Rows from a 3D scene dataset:

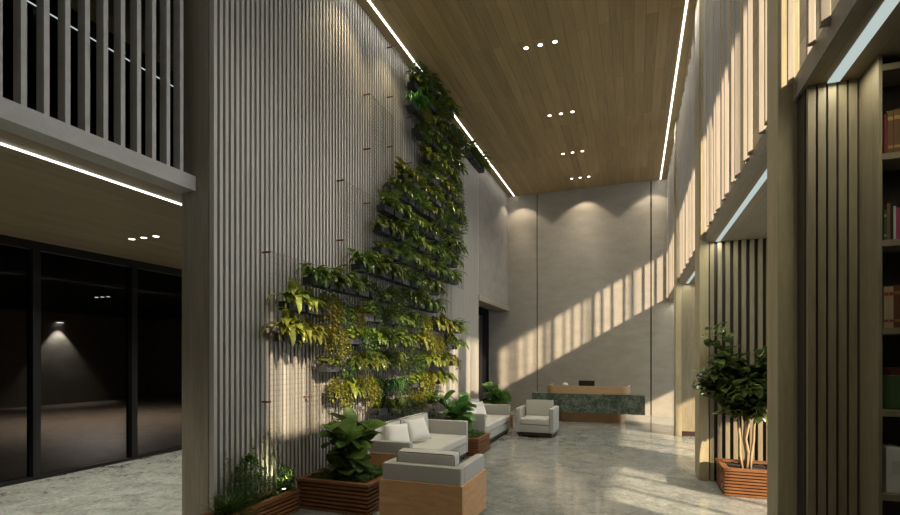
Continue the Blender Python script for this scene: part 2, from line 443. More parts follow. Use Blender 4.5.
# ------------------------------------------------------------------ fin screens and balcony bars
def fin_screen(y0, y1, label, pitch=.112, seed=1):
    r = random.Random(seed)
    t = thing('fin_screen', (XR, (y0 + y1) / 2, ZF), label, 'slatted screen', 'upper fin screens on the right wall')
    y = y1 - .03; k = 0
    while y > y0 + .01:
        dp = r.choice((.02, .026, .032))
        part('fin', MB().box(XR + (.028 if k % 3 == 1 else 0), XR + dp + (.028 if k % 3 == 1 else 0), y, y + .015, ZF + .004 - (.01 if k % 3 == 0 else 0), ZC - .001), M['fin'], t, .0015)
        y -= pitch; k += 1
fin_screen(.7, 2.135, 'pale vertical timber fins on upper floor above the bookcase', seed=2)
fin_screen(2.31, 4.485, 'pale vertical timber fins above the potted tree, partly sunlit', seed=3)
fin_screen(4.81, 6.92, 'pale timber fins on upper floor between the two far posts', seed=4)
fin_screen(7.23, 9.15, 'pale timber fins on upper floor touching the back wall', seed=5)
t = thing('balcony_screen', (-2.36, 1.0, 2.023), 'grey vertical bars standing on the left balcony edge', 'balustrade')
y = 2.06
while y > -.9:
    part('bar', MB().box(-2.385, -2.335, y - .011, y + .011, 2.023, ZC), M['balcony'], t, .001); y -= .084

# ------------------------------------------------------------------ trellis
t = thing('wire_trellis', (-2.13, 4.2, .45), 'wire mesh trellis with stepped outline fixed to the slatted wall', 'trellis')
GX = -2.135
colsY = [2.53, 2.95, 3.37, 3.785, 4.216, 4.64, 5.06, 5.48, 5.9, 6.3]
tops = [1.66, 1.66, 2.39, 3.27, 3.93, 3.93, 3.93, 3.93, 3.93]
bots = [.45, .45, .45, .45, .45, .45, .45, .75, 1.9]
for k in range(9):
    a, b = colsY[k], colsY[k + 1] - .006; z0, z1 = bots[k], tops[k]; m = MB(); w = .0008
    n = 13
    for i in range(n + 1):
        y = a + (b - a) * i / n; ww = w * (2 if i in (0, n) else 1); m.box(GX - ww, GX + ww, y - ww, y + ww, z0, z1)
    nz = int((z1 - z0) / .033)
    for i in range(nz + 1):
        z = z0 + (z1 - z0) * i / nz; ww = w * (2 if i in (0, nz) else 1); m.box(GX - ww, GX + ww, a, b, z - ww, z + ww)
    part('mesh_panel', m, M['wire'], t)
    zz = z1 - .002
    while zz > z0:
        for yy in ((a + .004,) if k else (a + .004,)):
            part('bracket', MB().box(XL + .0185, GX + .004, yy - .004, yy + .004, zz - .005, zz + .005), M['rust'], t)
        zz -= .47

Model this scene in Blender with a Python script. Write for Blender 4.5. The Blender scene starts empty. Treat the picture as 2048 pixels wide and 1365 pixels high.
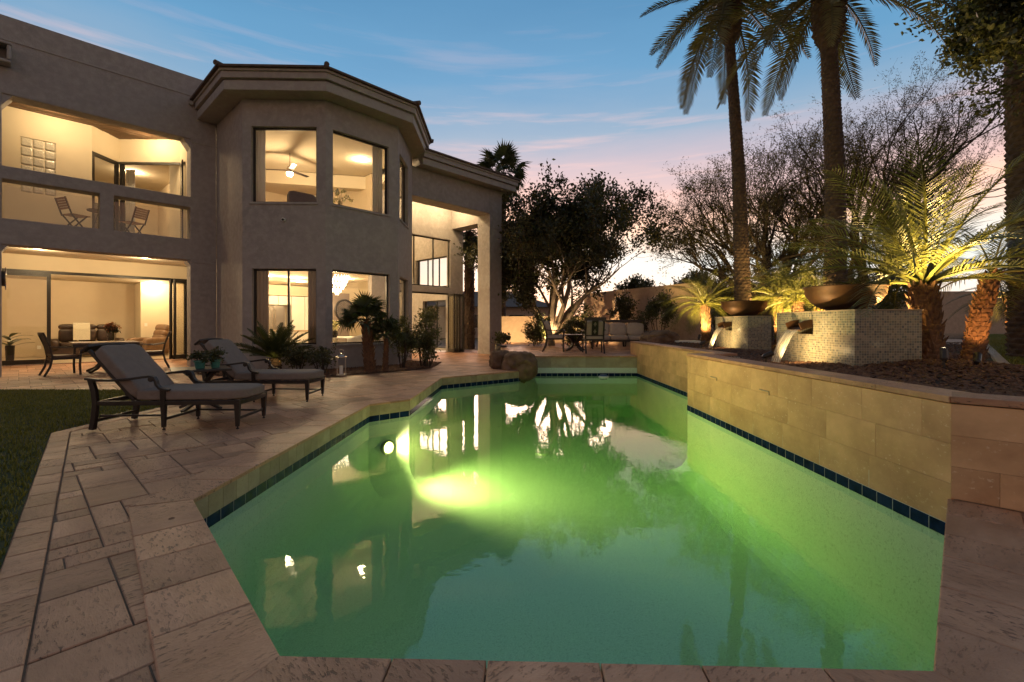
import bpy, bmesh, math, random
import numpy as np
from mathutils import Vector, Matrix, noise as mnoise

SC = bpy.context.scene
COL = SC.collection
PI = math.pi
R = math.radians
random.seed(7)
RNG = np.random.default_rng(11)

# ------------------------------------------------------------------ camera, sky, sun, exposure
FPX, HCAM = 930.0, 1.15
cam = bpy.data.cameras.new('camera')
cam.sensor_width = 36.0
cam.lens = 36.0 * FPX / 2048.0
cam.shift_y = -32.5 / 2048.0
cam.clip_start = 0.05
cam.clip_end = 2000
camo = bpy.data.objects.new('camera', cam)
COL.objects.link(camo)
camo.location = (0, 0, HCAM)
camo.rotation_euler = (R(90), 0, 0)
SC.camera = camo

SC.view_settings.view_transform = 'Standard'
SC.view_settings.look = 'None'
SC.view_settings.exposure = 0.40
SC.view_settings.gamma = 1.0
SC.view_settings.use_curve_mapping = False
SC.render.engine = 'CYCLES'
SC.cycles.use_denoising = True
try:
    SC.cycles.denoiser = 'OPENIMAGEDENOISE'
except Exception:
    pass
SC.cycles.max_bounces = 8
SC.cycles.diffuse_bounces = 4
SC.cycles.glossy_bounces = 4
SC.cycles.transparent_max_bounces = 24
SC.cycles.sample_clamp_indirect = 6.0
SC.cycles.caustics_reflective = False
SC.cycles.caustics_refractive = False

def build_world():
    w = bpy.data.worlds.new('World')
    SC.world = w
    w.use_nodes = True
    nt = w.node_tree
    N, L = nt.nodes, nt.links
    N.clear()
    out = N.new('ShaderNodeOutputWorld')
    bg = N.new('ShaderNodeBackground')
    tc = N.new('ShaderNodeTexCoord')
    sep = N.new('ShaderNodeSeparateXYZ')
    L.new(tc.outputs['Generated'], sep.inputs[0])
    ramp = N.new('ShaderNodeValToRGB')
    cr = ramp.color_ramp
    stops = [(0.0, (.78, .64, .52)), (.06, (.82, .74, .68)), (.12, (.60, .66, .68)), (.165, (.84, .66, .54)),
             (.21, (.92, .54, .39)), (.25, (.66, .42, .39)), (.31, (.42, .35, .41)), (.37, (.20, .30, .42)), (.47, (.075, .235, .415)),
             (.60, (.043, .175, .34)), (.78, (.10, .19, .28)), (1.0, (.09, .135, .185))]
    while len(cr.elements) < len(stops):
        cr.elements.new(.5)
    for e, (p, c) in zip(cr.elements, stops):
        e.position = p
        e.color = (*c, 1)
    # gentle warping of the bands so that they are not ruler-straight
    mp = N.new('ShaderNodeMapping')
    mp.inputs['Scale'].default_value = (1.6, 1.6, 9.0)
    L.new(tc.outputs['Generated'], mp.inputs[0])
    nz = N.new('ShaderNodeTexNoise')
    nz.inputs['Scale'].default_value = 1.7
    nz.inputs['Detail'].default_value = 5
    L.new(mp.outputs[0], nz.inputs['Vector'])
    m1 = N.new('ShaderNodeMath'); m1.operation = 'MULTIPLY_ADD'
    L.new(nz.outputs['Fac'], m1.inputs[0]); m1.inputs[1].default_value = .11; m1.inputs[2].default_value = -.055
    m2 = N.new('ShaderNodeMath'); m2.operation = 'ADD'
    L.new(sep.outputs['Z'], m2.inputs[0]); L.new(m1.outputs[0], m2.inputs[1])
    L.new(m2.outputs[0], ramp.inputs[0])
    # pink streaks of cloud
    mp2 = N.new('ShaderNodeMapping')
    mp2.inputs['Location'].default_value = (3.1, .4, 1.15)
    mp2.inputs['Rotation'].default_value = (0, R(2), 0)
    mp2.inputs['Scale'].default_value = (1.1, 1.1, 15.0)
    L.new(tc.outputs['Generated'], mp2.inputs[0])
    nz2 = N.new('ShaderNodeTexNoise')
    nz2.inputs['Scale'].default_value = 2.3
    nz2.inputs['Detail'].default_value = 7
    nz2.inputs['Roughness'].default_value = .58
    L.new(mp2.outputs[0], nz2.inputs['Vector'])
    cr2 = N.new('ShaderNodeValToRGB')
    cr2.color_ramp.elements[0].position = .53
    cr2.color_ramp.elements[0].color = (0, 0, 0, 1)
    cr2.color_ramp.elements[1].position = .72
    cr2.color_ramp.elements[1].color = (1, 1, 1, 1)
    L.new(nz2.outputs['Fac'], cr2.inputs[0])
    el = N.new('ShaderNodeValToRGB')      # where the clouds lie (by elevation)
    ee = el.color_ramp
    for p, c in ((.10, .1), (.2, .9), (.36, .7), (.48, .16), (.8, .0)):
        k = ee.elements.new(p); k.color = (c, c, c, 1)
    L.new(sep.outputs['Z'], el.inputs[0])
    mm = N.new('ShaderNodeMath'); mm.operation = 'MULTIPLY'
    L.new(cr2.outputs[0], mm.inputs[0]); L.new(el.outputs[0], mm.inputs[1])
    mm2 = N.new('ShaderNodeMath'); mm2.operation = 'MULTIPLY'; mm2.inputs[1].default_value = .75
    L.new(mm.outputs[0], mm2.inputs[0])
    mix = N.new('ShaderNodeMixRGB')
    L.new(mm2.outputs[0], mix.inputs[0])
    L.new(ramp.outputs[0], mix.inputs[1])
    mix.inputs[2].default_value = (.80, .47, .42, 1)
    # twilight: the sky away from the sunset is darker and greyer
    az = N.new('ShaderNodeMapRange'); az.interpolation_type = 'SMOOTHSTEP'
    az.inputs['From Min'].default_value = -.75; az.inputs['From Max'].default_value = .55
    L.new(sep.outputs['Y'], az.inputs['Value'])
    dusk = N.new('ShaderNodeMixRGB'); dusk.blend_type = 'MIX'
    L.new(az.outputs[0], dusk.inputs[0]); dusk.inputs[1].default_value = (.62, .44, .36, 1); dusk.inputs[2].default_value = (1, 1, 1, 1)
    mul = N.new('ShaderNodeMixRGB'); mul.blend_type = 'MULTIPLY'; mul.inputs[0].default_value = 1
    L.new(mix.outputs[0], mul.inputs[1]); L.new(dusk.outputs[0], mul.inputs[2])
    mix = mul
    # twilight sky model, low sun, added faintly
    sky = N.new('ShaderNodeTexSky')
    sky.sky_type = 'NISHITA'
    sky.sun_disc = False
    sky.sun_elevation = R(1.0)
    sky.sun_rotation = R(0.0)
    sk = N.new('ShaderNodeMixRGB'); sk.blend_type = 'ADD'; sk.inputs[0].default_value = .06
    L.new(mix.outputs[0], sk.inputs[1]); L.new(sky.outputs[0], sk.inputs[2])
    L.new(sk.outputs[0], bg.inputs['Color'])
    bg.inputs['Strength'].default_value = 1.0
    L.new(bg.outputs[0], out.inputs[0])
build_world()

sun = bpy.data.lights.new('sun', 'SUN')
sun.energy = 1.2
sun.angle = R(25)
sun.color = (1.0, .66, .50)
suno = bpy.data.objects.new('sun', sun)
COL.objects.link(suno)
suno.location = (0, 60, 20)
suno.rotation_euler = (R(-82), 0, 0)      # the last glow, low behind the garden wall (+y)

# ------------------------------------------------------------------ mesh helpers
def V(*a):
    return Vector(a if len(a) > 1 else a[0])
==
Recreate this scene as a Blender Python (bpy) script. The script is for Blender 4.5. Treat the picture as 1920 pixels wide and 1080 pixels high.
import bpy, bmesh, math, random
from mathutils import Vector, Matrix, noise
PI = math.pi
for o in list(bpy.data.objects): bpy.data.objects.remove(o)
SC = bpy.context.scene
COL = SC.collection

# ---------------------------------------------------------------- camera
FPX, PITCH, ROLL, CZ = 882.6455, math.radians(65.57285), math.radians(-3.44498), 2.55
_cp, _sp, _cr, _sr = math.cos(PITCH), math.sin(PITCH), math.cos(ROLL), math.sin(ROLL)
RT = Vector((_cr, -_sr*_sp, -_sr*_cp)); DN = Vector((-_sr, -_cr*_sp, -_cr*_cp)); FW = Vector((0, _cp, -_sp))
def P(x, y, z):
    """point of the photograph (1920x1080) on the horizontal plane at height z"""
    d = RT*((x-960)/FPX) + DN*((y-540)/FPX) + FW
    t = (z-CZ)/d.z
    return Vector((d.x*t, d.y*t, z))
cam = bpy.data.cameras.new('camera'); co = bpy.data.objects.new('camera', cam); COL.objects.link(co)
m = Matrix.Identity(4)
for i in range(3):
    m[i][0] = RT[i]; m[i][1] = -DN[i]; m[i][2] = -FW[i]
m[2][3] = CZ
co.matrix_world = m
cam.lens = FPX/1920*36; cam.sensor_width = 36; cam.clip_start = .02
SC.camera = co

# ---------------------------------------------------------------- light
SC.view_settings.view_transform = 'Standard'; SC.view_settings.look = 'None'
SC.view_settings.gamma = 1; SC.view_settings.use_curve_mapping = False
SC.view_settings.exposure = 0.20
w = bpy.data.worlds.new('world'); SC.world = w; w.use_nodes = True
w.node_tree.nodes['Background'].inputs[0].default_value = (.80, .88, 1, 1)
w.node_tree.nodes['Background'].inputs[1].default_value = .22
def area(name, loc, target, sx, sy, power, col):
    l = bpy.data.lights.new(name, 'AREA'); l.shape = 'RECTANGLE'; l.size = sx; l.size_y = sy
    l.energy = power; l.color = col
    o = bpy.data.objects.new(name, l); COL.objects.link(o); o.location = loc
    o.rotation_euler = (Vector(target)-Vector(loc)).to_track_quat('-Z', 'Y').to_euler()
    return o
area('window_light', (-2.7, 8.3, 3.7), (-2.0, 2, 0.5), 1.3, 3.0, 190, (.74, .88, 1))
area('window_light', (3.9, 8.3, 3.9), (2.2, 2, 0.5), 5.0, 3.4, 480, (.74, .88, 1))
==
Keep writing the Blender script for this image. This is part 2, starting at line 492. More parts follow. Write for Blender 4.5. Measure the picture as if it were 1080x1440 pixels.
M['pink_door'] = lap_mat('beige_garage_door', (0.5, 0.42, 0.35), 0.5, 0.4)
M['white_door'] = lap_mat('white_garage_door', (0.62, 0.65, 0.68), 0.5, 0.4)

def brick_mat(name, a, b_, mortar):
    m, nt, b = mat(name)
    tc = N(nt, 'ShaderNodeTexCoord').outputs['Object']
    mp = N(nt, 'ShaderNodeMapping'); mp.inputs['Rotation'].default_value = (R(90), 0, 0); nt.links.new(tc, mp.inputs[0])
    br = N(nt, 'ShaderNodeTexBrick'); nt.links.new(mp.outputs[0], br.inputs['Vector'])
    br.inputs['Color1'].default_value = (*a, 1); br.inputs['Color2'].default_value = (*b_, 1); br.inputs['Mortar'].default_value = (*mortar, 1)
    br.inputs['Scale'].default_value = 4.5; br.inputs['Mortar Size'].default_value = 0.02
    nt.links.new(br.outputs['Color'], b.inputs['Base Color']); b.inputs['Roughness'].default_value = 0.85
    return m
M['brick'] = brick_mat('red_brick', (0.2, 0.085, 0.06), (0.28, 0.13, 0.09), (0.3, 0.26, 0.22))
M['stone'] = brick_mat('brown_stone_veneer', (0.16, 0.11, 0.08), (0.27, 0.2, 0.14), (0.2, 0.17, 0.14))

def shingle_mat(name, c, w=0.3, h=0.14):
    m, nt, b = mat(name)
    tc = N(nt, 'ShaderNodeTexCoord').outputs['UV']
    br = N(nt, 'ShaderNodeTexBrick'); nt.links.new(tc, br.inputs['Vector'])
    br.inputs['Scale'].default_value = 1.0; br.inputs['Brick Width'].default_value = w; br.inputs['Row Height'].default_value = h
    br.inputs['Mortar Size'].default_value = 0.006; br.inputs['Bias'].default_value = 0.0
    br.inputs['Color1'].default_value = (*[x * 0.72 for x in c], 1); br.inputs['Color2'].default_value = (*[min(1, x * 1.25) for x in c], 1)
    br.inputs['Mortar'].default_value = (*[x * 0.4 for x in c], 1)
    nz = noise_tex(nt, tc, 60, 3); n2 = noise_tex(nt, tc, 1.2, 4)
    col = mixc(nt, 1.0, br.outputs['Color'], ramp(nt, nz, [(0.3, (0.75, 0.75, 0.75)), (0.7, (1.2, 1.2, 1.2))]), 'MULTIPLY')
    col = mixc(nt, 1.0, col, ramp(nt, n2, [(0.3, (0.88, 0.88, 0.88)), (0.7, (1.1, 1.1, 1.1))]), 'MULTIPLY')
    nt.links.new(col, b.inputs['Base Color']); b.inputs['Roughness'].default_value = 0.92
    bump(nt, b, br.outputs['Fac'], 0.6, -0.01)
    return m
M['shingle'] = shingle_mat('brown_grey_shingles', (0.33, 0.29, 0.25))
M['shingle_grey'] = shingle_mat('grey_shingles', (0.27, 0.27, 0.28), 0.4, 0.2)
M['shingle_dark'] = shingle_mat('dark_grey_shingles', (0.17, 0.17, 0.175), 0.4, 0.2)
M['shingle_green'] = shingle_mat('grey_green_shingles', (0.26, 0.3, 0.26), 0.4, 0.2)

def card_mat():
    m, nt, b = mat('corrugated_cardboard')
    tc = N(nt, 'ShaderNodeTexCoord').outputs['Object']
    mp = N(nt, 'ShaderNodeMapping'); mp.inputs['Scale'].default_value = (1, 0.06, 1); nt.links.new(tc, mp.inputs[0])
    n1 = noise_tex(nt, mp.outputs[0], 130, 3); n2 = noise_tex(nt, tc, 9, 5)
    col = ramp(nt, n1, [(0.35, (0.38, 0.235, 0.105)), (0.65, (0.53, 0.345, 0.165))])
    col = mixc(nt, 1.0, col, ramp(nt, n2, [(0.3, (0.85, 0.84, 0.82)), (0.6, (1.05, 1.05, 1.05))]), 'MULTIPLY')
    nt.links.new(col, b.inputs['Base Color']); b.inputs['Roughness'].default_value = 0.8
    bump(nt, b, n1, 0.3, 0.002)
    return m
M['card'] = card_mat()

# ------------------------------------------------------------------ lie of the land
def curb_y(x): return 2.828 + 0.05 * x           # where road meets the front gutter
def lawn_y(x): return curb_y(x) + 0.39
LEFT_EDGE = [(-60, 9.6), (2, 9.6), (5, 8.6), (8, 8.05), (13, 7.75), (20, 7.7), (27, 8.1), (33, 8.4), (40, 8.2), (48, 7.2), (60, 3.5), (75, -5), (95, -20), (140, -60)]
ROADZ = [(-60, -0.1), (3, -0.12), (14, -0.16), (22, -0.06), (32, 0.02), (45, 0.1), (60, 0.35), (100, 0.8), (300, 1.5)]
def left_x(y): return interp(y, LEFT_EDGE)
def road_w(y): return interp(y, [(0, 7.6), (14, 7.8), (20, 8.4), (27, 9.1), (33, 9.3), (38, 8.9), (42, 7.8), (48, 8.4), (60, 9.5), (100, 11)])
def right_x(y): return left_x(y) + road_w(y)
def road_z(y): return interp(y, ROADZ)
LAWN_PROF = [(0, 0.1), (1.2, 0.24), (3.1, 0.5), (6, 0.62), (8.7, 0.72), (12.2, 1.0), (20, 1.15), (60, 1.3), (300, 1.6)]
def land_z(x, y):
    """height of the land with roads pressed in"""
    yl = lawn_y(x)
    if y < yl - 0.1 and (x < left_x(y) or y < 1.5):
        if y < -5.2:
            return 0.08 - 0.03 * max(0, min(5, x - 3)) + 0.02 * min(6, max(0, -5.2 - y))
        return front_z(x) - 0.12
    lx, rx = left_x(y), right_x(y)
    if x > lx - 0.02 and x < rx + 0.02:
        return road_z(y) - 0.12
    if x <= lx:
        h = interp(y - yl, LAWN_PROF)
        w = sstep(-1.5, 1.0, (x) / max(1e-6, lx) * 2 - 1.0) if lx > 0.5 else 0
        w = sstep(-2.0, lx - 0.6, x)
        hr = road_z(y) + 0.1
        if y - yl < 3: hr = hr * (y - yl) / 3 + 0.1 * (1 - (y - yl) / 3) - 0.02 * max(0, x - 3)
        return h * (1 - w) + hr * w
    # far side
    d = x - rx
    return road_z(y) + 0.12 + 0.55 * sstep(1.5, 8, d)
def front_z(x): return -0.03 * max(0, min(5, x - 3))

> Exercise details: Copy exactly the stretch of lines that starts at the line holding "Model this scene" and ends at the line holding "SC.cycles.caustics_refractive = False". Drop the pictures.

> Task result:
Model this scene in Blender with a Python script. Write for Blender 4.5. The Blender scene starts empty. Treat the picture as 2048 pixels wide and 1365 pixels high.
import bpy, bmesh, math, random
import numpy as np
from mathutils import Vector, Matrix, noise as mnoise

SC = bpy.context.scene
COL = SC.collection
PI = math.pi
R = math.radians
random.seed(7)
RNG = np.random.default_rng(11)

# ------------------------------------------------------------------ camera, sky, sun, exposure
FPX, HCAM = 930.0, 1.15
cam = bpy.data.cameras.new('camera')
cam.sensor_width = 36.0
cam.lens = 36.0 * FPX / 2048.0
cam.shift_y = -32.5 / 2048.0
cam.clip_start = 0.05
cam.clip_end = 2000
camo = bpy.data.objects.new('camera', cam)
COL.objects.link(camo)
camo.location = (0, 0, HCAM)
camo.rotation_euler = (R(90), 0, 0)
SC.camera = camo

SC.view_settings.view_transform = 'Standard'
SC.view_settings.look = 'None'
SC.view_settings.exposure = 0.40
SC.view_settings.gamma = 1.0
SC.view_settings.use_curve_mapping = False
SC.render.engine = 'CYCLES'
SC.cycles.use_denoising = True
try:
    SC.cycles.denoiser = 'OPENIMAGEDENOISE'
except Exception:
    pass
SC.cycles.max_bounces = 8
SC.cycles.diffuse_bounces = 4
SC.cycles.glossy_bounces = 4
SC.cycles.transparent_max_bounces = 24
SC.cycles.sample_clamp_indirect = 6.0
SC.cycles.caustics_reflective = False
SC.cycles.caustics_refractive = False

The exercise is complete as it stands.